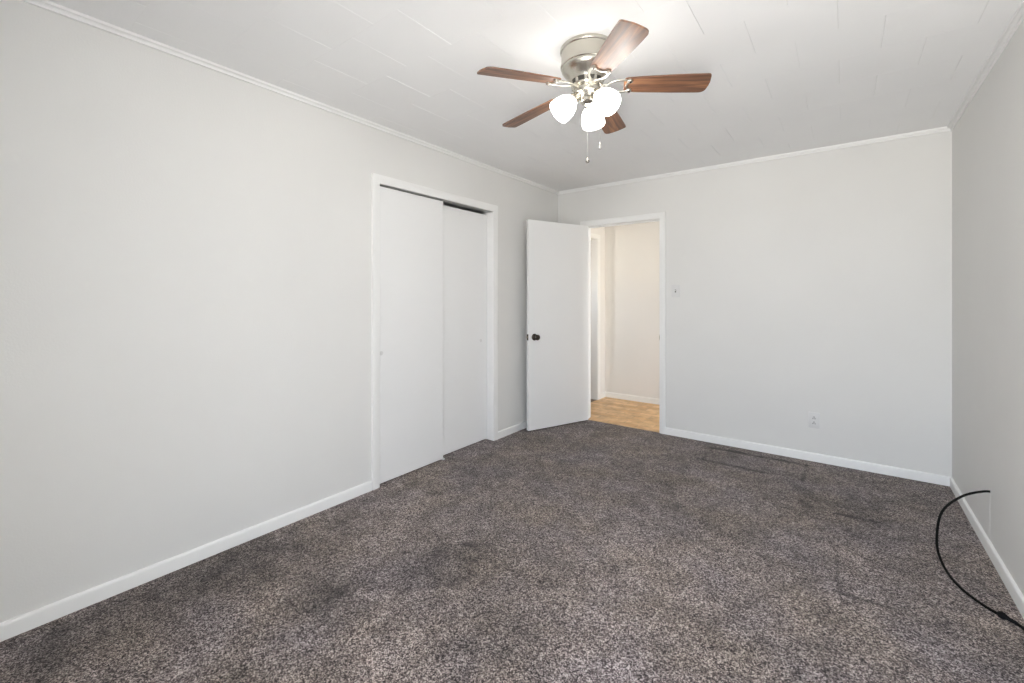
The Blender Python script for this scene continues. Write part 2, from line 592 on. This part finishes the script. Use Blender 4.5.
CW = 0.059   # casing width
run('baseboard_left', base_prof, (XL, YF), (XL, CL0 - CW), (1, 0), M_trim, 'long white baseboard under the left wall before the closet', 'baseboard', 1, 0)
run('baseboard_left_far', base_prof, (XL, CL1 + CW), (XL, YB), (1, 0), M_trim, 'short white baseboard between closet and open door', 'baseboard', 0, 1)
run('baseboard_back', base_prof, (DX1 + CW - 0.007, YB), (XR, YB), (0, -1), M_trim, 'white baseboard below the outlet on the far wall', 'baseboard', 0, 1)
run('baseboard_back_left', base_prof, (XL, YB), (DX0 - CW, YB), (0, -1), M_trim, 'stub of white baseboard in the corner behind the open door', 'baseboard', 1, 0)
run('baseboard_right', base_prof, (XR, YF), (XR, YB), (-1, 0), M_trim, 'white baseboard under the right wall beside the cable', 'baseboard', 1, 1)
run('baseboard_front', base_prof, (XL, YF), (XR, YF), (0, 1), M_trim, 'white baseboard under the window wall', 'baseboard', 1, 1)
run('trim_1', crown_prof, (XL, YF), (XL, YB), (1, 0), M_trim, 'white crown moulding above the closet wall', 'crown moulding')
run('trim_2', crown_prof, (XL, YB), (XR, YB), (0, -1), M_trim, 'white crown moulding above the doorway wall', 'crown moulding')
run('trim_3', crown_prof, (XR, YF), (XR, YB), (-1, 0), M_trim, 'white crown moulding above the right wall', 'crown moulding')
run('trim_4', crown_prof, (XL, YF), (XR, YF), (0, 1), M_trim, 'white crown moulding above the window wall', 'crown moulding')


def casing(bm, w0, w1, head, width, thick, axis, face, sgn, foot=-0.02):
    """door casing round an opening w0..w1 along axis ('x' or 'y'); profile steps from thin inner to thick outer edge"""
    prof = [(0.0, 0.0), (0.0, thick * 0.62), (width * 0.10, thick * 0.72), (width * 0.55, thick * 0.92),
            (width * 0.85, thick), (width * 0.97, thick * 0.9), (width, thick * 0.6), (width, 0.0)]
    path = [(w0, foot, -1, 0), (w0, head, -1, 1), (w1, head, 1, 1), (w1, foot, 1, 0)]
    rings = []
    for w, z, dw, dz in path:
        ring = []
        for u, t in prof:
            ww, zz, dd = w + dw * u, z + dz * u, face + sgn * t
            ring.append(bm.verts.new((ww, dd, zz) if axis == 'x' else (dd, ww, zz)))
        rings.append(ring)
    k = len(prof)
    for a, c in zip(rings, rings[1:]):
        for i in range(k):
            j = (i + 1) % k
            bm.faces.new((a[i], a[j], c[j], c[i]))
    bm.faces.new(rings[0][::-1])
    bm.faces.new(rings[-1])


def jambs(bm, w0, w1, head, d0, d1, axis, th=0.018, stop=None):
    """lining boards inside an opening (they sit inside the wall's thickness)"""
    def bx(wa, wb, da, db, z0, z1):
        if axis == 'x': box(bm, wa, wb, da, db, z0, z1, 0.0015)
        else: box(bm, da, db, wa, wb, z0, z1, 0.0015)
    bx(w0 - th, w0, d0, d1, -0.02, head + th)
    bx(w1, w1 + th, d0, d1, -0.02, head + th)
    bx(w0, w1, d0, d1, head, head + th)
    if stop:
        s0, s1 = stop
        bx(w0, w0 + 0.010, s0, s1, -0.02, head)
        bx(w1 - 0.010, w1, s0, s1, -0.02, head)
        bx(w0, w1, s0, s1, head - 0.010, head)


# closet surround
fr = empty('trim_5', (XL, CL0, 0))
tag(fr, 'white casing framing the sliding closet doors', 'door frame', None, 'structure')
fr.location = (0, 0, 0)
bm = bmesh.new(); casing(bm, CL0 + 0.004, CL1 - 0.004, CLH, CW, 0.016, 'y', XL, 1)
link('casing', bm, M_trim, fr, True, 30)
bm = bmesh.new(); jambs(bm, CL0, CL1, CLH, XL - WT, XL + 0.004, 'y')
link('jamb', bm, M_trim, fr)
bm = bmesh.new()
box(bm, XL - 0.010, XL - 0.007, CL0 + 0.002, CL1 - 0.002, CLH - 0.006, CLH, 0)
box(bm, XL - 0.100, XL - 0.007, CL0 + 0.002, CL1 - 0.002, CLH - 0.003, CLH, 0)
link('sliding_track', bm, M_track, fr)
bm = bmesh.new(); box(bm, XL - 0.064, XL - 0.012, 2.44, 2.462, -0.002, 0.012, 0.002)
link('floor_guide', bm, M_plate, fr)


def slider(name, y0, y1, xf, top, pull_y, pull_z, label):
    root = empty(name, (xf - 0.014, (y0 + y1) / 2, 0.009))
    tag(root, label, 'closet door', None, 'structure')
    w = (y1 - y0) / 2
    bm = bmesh.new()
    box(bm, -0.014, 0.014, -w, w, 0, top - 0.009, 0.0035)
    link('panel', bm, M_door, root)
    bm = bmesh.new()
    Mx = Matrix.Translation((0.014, pull_y - (y0 + y1) / 2, pull_z - 0.009)) @ Matrix.Rotation(PI / 2, 4, 'Y')
    lathe(bm, [(0.0, 0.0002), (0.009, 0.0004), (0.0105, 0.0012), (0.013, 0.0018), (0.0145, 0.0012), (0.015, 0.0)], 28, Mx)
    link('finger_pull', bm, M_plate, root, True, 40)
    return root


slider('door_1', CL0 + 0.001, 2.450, XL - 0.015, 2.0262, 1.868, 0.893, 'white flat sliding closet door in front, nearer the camera')
slider('door_2', 2.405, CL1 - 0.002, XL - 0.066, 2.012, 2.955, 0.893, 'white flat sliding closet door set behind its neighbour')

# bedroom doorway
fr = empty('trim_6', (0, 0, 0))
tag(fr, 'white casing around the open bedroom doorway', 'door frame', None, 'structure')
bm = bmesh.new(); casing(bm, DX0 - 0.005, DX1 + 0.005, DH + 0.005, CW - 0.007, 0.015, 'x', YB, -1)
link('casing', bm, M_trim, fr, True, 30)
bm = bmesh.new(); jambs(bm, DX0, DX1, DH, YB - 0.002, YB + WT + 0.002, 'x', stop=(YB + 0.04, YB + 0.075))
link('jamb', bm, M_trim, fr)
bm = bmesh.new()
box(bm, DX1 - 0.0018, DX1 - 0.0002, YB - 0.001, YB + 0.034, 0.865, 0.928, 0.0004)
box(bm, DX1 - 0.0018, DX1 + 0.004, YB - 0.0045, YB - 0.001, 0.878, 0.915, 0.0004)
link('strike_plate', bm, M_brass, fr)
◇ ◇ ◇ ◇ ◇
Each line of the data should be quoted exactly, with pictures left out.

The Blender Python script for this scene continues. Write part 2, from line 592 on. This part finishes the script. Use Blender 4.5.
CW = 0.059   # casing width
run('baseboard_left', base_prof, (XL, YF), (XL, CL0 - CW), (1, 0), M_trim, 'long white baseboard under the left wall before the closet', 'baseboard', 1, 0)
run('baseboard_left_far', base_prof, (XL, CL1 + CW), (XL, YB), (1, 0), M_trim, 'short white baseboard between closet and open door', 'baseboard', 0, 1)
run('baseboard_back', base_prof, (DX1 + CW - 0.007, YB), (XR, YB), (0, -1), M_trim, 'white baseboard below the outlet on the far wall', 'baseboard', 0, 1)
run('baseboard_back_left', base_prof, (XL, YB), (DX0 - CW, YB), (0, -1), M_trim, 'stub of white baseboard in the corner behind the open door', 'baseboard', 1, 0)
run('baseboard_right', base_prof, (XR, YF), (XR, YB), (-1, 0), M_trim, 'white baseboard under the right wall beside the cable', 'baseboard', 1, 1)
run('baseboard_front', base_prof, (XL, YF), (XR, YF), (0, 1), M_trim, 'white baseboard under the window wall', 'baseboard', 1, 1)
run('trim_1', crown_prof, (XL, YF), (XL, YB), (1, 0), M_trim, 'white crown moulding above the closet wall', 'crown moulding')
run('trim_2', crown_prof, (XL, YB), (XR, YB), (0, -1), M_trim, 'white crown moulding above the doorway wall', 'crown moulding')
run('trim_3', crown_prof, (XR, YF), (XR, YB), (-1, 0), M_trim, 'white crown moulding above the right wall', 'crown moulding')
run('trim_4', crown_prof, (XL, YF), (XR, YF), (0, 1), M_trim, 'white crown moulding above the window wall', 'crown moulding')


def casing(bm, w0, w1, head, width, thick, axis, face, sgn, foot=-0.02):
    """door casing round an opening w0..w1 along axis ('x' or 'y'); profile steps from thin inner to thick outer edge"""
    prof = [(0.0, 0.0), (0.0, thick * 0.62), (width * 0.10, thick * 0.72), (width * 0.55, thick * 0.92),
            (width * 0.85, thick), (width * 0.97, thick * 0.9), (width, thick * 0.6), (width, 0.0)]
    path = [(w0, foot, -1, 0), (w0, head, -1, 1), (w1, head, 1, 1), (w1, foot, 1, 0)]
    rings = []
    for w, z, dw, dz in path:
        ring = []
        for u, t in prof:
            ww, zz, dd = w + dw * u, z + dz * u, face + sgn * t
            ring.append(bm.verts.new((ww, dd, zz) if axis == 'x' else (dd, ww, zz)))
        rings.append(ring)
    k = len(prof)
    for a, c in zip(rings, rings[1:]):
        for i in range(k):
            j = (i + 1) % k
            bm.faces.new((a[i], a[j], c[j], c[i]))
    bm.faces.new(rings[0][::-1])
    bm.faces.new(rings[-1])


def jambs(bm, w0, w1, head, d0, d1, axis, th=0.018, stop=None):
    """lining boards inside an opening (they sit inside the wall's thickness)"""
    def bx(wa, wb, da, db, z0, z1):
        if axis == 'x': box(bm, wa, wb, da, db, z0, z1, 0.0015)
        else: box(bm, da, db, wa, wb, z0, z1, 0.0015)
    bx(w0 - th, w0, d0, d1, -0.02, head + th)
    bx(w1, w1 + th, d0, d1, -0.02, head + th)
    bx(w0, w1, d0, d1, head, head + th)
    if stop:
        s0, s1 = stop
        bx(w0, w0 + 0.010, s0, s1, -0.02, head)
        bx(w1 - 0.010, w1, s0, s1, -0.02, head)
        bx(w0, w1, s0, s1, head - 0.010, head)


# closet surround
fr = empty('trim_5', (XL, CL0, 0))
tag(fr, 'white casing framing the sliding closet doors', 'door frame', None, 'structure')
fr.location = (0, 0, 0)
bm = bmesh.new(); casing(bm, CL0 + 0.004, CL1 - 0.004, CLH, CW, 0.016, 'y', XL, 1)
link('casing', bm, M_trim, fr, True, 30)
bm = bmesh.new(); jambs(bm, CL0, CL1, CLH, XL - WT, XL + 0.004, 'y')
link('jamb', bm, M_trim, fr)
bm = bmesh.new()
box(bm, XL - 0.010, XL - 0.007, CL0 + 0.002, CL1 - 0.002, CLH - 0.006, CLH, 0)
box(bm, XL - 0.100, XL - 0.007, CL0 + 0.002, CL1 - 0.002, CLH - 0.003, CLH, 0)
link('sliding_track', bm, M_track, fr)
bm = bmesh.new(); box(bm, XL - 0.064, XL - 0.012, 2.44, 2.462, -0.002, 0.012, 0.002)
link('floor_guide', bm, M_plate, fr)


def slider(name, y0, y1, xf, top, pull_y, pull_z, label):
    root = empty(name, (xf - 0.014, (y0 + y1) / 2, 0.009))
    tag(root, label, 'closet door', None, 'structure')
    w = (y1 - y0) / 2
    bm = bmesh.new()
    box(bm, -0.014, 0.014, -w, w, 0, top - 0.009, 0.0035)
    link('panel', bm, M_door, root)
    bm = bmesh.new()
    Mx = Matrix.Translation((0.014, pull_y - (y0 + y1) / 2, pull_z - 0.009)) @ Matrix.Rotation(PI / 2, 4, 'Y')
    lathe(bm, [(0.0, 0.0002), (0.009, 0.0004), (0.0105, 0.0012), (0.013, 0.0018), (0.0145, 0.0012), (0.015, 0.0)], 28, Mx)
    link('finger_pull', bm, M_plate, root, True, 40)
    return root


slider('door_1', CL0 + 0.001, 2.450, XL - 0.015, 2.0262, 1.868, 0.893, 'white flat sliding closet door in front, nearer the camera')
slider('door_2', 2.405, CL1 - 0.002, XL - 0.066, 2.012, 2.955, 0.893, 'white flat sliding closet door set behind its neighbour')

# bedroom doorway
fr = empty('trim_6', (0, 0, 0))
tag(fr, 'white casing around the open bedroom doorway', 'door frame', None, 'structure')
bm = bmesh.new(); casing(bm, DX0 - 0.005, DX1 + 0.005, DH + 0.005, CW - 0.007, 0.015, 'x', YB, -1)
link('casing', bm, M_trim, fr, True, 30)
bm = bmesh.new(); jambs(bm, DX0, DX1, DH, YB - 0.002, YB + WT + 0.002, 'x', stop=(YB + 0.04, YB + 0.075))
link('jamb', bm, M_trim, fr)
bm = bmesh.new()
box(bm, DX1 - 0.0018, DX1 - 0.0002, YB - 0.001, YB + 0.034, 0.865, 0.928, 0.0004)
box(bm, DX1 - 0.0018, DX1 + 0.004, YB - 0.0045, YB - 0.001, 0.878, 0.915, 0.0004)
link('strike_plate', bm, M_brass, fr)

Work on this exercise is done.